<<<<
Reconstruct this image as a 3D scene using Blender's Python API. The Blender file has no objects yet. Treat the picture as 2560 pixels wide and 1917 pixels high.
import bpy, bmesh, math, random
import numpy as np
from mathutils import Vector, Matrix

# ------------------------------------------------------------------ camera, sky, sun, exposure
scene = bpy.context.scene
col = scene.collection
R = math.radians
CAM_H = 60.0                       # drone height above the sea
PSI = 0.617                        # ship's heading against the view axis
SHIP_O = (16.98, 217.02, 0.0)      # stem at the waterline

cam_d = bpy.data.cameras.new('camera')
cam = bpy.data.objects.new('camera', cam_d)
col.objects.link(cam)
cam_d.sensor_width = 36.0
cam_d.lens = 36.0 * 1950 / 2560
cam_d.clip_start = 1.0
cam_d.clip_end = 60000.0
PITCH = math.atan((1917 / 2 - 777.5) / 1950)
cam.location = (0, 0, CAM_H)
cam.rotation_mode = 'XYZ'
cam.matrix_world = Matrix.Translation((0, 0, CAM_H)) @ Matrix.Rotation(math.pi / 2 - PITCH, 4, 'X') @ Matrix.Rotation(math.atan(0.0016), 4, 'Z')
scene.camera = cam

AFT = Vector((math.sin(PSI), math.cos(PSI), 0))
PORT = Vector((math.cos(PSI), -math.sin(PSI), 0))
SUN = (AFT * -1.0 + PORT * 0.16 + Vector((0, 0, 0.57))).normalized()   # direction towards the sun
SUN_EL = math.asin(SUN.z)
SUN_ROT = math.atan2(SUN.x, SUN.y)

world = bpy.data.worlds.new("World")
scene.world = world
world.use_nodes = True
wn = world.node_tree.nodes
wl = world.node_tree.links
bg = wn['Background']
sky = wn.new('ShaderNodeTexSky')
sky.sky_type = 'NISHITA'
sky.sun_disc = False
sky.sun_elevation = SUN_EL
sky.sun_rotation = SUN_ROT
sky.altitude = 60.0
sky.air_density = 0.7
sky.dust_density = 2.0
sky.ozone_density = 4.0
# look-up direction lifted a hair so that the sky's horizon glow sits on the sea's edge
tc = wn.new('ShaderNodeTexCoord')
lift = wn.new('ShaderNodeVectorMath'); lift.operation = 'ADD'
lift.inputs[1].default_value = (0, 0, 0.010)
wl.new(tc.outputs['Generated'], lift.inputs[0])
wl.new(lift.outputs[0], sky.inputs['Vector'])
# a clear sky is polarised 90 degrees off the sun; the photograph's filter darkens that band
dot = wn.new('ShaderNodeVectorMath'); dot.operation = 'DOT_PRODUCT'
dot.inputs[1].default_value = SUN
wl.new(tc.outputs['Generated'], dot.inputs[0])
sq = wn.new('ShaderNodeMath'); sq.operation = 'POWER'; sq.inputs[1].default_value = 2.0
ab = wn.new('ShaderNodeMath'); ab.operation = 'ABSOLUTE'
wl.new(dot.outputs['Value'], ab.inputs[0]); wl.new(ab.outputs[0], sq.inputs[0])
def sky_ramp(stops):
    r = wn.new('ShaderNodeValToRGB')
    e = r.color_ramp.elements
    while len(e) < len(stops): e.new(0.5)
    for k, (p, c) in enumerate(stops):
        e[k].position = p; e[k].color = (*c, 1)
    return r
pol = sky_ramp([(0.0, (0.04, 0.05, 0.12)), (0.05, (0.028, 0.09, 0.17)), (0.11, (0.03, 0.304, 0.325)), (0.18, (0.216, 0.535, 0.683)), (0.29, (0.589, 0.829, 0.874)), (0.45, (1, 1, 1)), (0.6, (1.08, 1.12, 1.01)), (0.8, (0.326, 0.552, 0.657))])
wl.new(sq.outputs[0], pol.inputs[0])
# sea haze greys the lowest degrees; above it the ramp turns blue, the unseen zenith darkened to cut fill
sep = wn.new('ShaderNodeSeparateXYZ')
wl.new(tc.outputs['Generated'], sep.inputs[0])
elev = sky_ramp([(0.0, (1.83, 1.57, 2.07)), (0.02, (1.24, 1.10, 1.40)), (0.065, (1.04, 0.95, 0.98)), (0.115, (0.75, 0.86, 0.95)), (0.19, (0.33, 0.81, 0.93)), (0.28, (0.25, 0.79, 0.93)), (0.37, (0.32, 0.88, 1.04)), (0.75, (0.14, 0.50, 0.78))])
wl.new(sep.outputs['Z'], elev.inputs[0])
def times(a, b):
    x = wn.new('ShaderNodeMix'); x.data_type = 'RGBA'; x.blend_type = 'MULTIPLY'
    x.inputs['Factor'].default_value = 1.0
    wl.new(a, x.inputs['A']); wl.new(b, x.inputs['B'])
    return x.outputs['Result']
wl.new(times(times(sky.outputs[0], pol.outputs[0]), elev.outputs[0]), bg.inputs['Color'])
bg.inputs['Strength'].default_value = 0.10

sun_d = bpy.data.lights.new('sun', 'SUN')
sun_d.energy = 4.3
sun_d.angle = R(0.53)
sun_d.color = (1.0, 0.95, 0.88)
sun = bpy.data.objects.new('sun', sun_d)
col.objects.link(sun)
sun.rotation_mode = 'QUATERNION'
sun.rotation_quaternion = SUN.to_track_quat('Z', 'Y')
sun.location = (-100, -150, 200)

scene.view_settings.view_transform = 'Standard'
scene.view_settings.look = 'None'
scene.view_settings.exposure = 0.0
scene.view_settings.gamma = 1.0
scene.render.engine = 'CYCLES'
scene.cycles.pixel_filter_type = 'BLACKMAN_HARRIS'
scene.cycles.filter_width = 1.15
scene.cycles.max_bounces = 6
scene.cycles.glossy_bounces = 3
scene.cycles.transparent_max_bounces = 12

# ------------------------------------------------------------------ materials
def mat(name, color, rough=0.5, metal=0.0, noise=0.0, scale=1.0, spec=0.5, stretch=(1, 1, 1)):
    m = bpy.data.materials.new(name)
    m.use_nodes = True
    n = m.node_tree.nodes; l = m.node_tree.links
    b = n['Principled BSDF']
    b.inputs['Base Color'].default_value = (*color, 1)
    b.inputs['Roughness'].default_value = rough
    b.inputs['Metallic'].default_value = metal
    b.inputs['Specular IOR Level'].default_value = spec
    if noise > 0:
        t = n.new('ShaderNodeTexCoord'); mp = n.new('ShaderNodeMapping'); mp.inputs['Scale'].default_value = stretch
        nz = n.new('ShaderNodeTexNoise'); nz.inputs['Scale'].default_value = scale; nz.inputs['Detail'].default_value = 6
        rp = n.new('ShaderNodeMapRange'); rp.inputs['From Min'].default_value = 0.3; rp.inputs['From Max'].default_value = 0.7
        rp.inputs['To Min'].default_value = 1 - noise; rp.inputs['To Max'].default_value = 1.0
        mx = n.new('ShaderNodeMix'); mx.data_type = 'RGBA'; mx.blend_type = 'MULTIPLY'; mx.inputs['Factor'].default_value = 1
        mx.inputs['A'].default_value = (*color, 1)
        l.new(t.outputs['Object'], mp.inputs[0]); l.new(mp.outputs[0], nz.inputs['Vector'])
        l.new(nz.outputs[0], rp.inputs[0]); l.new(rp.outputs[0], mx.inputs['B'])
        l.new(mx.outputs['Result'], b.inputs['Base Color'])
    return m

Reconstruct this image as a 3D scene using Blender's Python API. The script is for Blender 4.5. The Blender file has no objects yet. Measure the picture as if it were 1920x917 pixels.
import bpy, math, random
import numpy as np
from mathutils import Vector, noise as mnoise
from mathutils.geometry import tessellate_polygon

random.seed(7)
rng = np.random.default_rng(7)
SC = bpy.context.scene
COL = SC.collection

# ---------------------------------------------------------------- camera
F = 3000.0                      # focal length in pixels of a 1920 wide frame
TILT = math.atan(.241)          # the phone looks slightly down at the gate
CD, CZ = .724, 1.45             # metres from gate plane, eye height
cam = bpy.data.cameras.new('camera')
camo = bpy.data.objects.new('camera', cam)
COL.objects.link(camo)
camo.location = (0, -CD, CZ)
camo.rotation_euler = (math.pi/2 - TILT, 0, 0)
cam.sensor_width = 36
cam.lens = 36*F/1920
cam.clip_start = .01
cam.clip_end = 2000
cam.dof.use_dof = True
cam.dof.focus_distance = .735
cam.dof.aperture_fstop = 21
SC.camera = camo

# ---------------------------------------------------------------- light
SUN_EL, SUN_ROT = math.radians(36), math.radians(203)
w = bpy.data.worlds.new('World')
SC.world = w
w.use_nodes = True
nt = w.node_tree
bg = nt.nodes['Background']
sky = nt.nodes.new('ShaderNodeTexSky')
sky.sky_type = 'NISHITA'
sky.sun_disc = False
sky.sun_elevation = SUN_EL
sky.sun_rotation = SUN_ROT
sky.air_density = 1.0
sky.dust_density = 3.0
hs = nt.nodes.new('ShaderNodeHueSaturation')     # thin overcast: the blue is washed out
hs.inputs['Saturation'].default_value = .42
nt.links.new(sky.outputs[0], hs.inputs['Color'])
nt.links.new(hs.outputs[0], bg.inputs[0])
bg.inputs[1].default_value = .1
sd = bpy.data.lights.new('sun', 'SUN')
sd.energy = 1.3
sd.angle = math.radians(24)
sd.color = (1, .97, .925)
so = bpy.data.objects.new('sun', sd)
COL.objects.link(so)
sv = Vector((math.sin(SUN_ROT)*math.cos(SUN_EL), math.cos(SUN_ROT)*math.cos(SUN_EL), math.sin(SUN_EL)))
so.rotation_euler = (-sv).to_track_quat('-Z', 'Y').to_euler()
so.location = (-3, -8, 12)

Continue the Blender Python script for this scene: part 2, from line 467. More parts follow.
>>>>
Copy out precisely the lines that begin at the line containing "were 1920x917 pixels." and end at the line containing "COL = SC.collection", including both; write nothing else.

Reconstruct this image as a 3D scene using Blender's Python API. The script is for Blender 4.5. The Blender file has no objects yet. Measure the picture as if it were 1920x917 pixels.
import bpy, math, random
import numpy as np
from mathutils import Vector, noise as mnoise
from mathutils.geometry import tessellate_polygon

random.seed(7)
rng = np.random.default_rng(7)
SC = bpy.context.scene
COL = SC.collection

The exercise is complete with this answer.